Prince Harry, Meghan and Prince Andrew are set to be awarded special Platinum Jubilee medals by the Queen next month. The commemorative medals are also being presented to frontline staff at the police, fire and emergency services who have completed five years’ service, as a token of thanks. Members of the royal household with one year of qualifying service will receive medals too.
But as with previous jubilees, the Queen will pay privately for medals to be given to members of her ‘wider’ family, both working and non-working. And this year the non-working number will include Andrew, Harry and Meghan. The Duke of York was forced to relinquish his remaining royal roles and stop using his HRH title last week as he faces his US sex case as a ‘private citizen’.
A royal source said: ‘In common with previous jubilees, it is likely that wider members of the Royal Family would receive the Platinum Jubilee medal… they are funded privately and are commemorative.’ It is understood that Andrew, Harry and Meghan would be entitled to wear their medals with ‘civilian dress’ if they are invited to an event where the dress code says ‘decorations’. But the Queen may not be able to award Harry and Meghan’s medals in person.
Harry is threatening to seek a judicial review of a Home Office decision not to allow him to pay for police protection for him and his family while in Britain. Without this security, he feels unable to travel to the UK, an unnamed spokesman said. The medals will also go to frontline prison and Armed Forces staff, as well as living individual recipients of the George and Victoria cross.
Meanwhile Buckingham Palace officials are considering how to remove the role of Counsellors of State from the Duke of York and the Duke of Sussex – a potentially significant position that the pair still possess. The duo, who are ninth and sixth in line to the throne respectively, have already been stripped of their royal patronages and military titles by the Queen – and both asked not to use the handle His Royal Highness.
Palace sources confirmed they are still two of the four Counsellors of State, who would be called upon to take the place of the Queen if she were unable to carry out her duties because of illness or absence abroad.
A second royal source added: ‘It is a genuine problem that the Palace is looking to address. Can you imagine the Duke of York having to sign official documents, for example, because the Prince of Wales and the Duke of Cambridge were both abroad, and the Queen became ill? It’s not an exaggeration to say it could put the monarchy in jeopardy.’
A Buckingham Palace spokesman declined to comment, but sources suggested that Andrew, 61, and Harry, 37, could not be stripped of their roles without an Act of Parliament having to be passed first. By law, the counsellors of state are the monarch’s spouse and the next four people in the line of succession who are over the age of 21. If Andrew and Harry were removed they could be replaced by Princess Anne and Camilla.
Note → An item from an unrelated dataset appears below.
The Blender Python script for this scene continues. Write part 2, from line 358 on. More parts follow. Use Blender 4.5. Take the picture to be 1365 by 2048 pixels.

‘There could be events later this year which make such a change necessary,’ the source said in an apparent reference to the outcome of Andrew’s court case in the US and the publication of Harry’s forthcoming memoirs. The position of Counsellor of State was provided for in 1937 under the Regency Act. Prior to 1937, Regency Acts were drafted and passed only in necessity – with nine separate Acts to cover various eventualities since 1728.
Shortly after George VI came to the throne in 1936, a new Regency Act was passed which provided a rule for all future reigns. It was then that the new office of Counsellor of State was created to cover short-term absences. Both Andrew and Harry have been stripped of their royal patronages and military titles amid the former’s ongoing court battle and the latter’s decision to quit ‘The Firm’ and move to North America with Meghan. Last Thursday, the Queen removed Andrew’s honorary military roles and he gave up his use of the HRH style.
Andrew is thought to still be at his 31-room Royal Lodge home and allegedly hosted around a dozen family friends on Friday including Princess Eugenie and her husband Jack Brooksbank before a shoot at Windsor Great Park. The Queen’s move last week was a humiliation for Andrew and came one day after the lawsuit against him took a big step forward when a judge threw out his motion to dismiss the sexual assault case and ruled it can go to trial.